Mayors of small towns in rural areas of France are becoming more and more outraged at the steady stream of migrants from the capital to their areas, which they credit to cleanup efforts before the Paris Olympics, according to reporting in the French daily newspaper Le Monde.
On Monday, March 26, the mayor of Orléans, a town of 100,000 inhabitants in central France, voiced his dismay about the unannounced entry of up to 500 homeless migrants in his community. He maintained that this was done in the capital to “clean the deck” in preparation for the July and August Olympics.
The mayor of Orléans revealed that each new entrant is given three weeks at a hotel at the expense of the state, but after that is left on their own.
For an extended period, Paris has served as a major hub for asylum seekers and refugees, primarily from Africa, South Asia, or the Middle East. The need for temporary emergency housing in Paris is far higher than the availability. Consequently, makeshift camps frequently appear under bridges or on vacant land throughout the capital, only to be repeatedly destroyed by law enforcement. The government’s objective is to relocate many of the occupants from Paris to institutions in other parts of the nation, while they are given the opportunity to petition for asylum.
In a speech in September 2022, French President Emmanuel Macron supported the notion of distributing refugees and asylum seekers across the nation.

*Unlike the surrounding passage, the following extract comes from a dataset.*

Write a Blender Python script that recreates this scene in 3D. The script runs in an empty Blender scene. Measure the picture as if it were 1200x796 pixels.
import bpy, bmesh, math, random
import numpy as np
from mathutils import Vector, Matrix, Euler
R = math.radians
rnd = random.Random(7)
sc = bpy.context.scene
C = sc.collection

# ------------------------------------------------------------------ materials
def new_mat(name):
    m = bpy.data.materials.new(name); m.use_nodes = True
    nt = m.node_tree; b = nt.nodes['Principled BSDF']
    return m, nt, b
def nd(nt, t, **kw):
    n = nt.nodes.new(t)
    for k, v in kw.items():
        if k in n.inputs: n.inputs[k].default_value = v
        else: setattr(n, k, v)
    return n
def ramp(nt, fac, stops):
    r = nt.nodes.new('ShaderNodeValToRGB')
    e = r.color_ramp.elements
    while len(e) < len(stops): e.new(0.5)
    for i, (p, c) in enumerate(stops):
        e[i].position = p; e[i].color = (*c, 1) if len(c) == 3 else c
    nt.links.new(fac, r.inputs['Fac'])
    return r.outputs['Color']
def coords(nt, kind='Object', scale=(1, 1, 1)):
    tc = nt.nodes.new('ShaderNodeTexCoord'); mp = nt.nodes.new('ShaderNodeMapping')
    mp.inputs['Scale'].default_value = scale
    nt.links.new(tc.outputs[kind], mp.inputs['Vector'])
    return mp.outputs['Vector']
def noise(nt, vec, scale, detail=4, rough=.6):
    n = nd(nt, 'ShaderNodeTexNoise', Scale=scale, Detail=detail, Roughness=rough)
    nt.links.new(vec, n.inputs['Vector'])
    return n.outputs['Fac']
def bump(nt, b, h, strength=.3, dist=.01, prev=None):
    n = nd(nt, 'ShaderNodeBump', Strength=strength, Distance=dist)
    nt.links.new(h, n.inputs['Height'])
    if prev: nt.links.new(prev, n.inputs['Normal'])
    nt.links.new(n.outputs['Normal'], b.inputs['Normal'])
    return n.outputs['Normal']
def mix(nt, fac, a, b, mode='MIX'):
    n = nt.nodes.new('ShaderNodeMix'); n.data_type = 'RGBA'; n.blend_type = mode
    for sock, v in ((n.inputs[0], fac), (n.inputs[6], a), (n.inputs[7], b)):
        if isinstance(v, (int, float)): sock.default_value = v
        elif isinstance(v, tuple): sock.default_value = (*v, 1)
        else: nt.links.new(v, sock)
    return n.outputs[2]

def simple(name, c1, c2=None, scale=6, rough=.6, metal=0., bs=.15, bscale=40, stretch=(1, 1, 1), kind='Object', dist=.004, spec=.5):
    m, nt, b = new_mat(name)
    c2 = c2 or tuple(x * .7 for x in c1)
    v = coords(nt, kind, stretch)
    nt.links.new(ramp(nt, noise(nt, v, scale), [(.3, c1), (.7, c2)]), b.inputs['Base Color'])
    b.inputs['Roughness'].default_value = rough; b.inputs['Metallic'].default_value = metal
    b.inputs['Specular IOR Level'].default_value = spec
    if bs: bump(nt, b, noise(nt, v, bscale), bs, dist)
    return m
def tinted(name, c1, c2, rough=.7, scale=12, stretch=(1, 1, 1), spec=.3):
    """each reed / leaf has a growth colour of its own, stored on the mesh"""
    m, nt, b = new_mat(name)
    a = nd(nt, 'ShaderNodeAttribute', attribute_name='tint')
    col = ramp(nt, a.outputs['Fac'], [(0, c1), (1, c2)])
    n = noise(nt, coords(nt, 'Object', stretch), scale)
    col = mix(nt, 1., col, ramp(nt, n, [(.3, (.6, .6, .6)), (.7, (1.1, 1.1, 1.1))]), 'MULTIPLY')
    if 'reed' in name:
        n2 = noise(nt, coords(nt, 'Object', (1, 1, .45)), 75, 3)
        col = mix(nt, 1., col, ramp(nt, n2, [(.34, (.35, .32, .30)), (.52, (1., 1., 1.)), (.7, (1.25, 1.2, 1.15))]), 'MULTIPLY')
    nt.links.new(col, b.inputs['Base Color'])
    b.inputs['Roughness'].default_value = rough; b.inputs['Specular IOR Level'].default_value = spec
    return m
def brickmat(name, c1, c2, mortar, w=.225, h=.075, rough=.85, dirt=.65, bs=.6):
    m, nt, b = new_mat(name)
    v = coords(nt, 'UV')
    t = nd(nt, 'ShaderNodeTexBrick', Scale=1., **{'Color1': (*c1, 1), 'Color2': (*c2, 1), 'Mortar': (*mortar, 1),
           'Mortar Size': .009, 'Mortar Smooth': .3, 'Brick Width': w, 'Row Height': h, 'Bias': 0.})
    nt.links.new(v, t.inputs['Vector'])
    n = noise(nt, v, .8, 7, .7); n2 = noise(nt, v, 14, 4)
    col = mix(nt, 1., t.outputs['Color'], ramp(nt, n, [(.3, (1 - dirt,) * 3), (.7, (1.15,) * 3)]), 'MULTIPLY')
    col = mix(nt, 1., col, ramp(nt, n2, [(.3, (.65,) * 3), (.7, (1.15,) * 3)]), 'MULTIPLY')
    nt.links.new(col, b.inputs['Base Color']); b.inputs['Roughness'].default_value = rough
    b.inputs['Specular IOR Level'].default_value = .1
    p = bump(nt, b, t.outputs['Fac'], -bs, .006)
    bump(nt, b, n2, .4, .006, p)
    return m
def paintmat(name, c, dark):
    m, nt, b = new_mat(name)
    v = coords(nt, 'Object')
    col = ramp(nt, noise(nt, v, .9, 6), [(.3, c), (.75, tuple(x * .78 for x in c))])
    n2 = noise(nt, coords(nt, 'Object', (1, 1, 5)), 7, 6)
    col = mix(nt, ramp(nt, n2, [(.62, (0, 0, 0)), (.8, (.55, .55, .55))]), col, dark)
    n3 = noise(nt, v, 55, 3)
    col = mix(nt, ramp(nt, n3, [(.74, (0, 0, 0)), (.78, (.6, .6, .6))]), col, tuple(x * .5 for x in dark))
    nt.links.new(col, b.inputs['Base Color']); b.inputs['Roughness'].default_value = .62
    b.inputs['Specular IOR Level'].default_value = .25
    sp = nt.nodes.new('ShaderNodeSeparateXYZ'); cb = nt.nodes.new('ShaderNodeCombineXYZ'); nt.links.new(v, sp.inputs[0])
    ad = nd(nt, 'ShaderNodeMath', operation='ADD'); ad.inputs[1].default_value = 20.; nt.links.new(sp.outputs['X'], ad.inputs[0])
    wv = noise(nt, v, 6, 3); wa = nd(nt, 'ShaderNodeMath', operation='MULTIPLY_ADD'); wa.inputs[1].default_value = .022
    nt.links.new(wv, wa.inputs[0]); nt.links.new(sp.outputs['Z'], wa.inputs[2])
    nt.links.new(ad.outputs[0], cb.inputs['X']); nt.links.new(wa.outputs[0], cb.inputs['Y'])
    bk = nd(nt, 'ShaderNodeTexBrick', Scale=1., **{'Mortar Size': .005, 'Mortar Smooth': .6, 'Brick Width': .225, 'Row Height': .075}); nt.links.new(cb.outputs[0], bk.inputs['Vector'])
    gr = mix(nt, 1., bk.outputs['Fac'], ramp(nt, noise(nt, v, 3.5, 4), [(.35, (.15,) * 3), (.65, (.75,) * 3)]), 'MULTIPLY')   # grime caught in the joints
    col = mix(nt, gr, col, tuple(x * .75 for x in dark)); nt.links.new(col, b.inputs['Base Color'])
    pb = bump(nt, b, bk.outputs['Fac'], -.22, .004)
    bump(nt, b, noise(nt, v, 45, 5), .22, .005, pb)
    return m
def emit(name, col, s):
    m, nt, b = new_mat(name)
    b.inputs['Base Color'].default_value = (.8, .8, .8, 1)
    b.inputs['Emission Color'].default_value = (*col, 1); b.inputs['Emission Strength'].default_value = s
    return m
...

Macron referred to the long-standing practice of concentrating immigrants in major cities’ low-income neighborhoods as “absurd” and asserted that refugees may aid in a “demographic transition” in rural and small-town France. The population is declining in many locations outside of France’s major cities, which is causing school closures and a labor crisis.
However, parties on the right and extreme right have long criticized the strategy, claiming Macron is bringing Islamism, poverty, and violence into traditionally conservative towns that are often suspicious of outsiders.
In February, the Revers de la médaille (The other side of the medal), an umbrella organization of eighty French charities, protested what it called the “social cleansing” of Paris in advance of the Olympics through the expulsion of migrants, the homeless, and prostitutes. The grievances were similar to those previously voiced in Olympic host cities.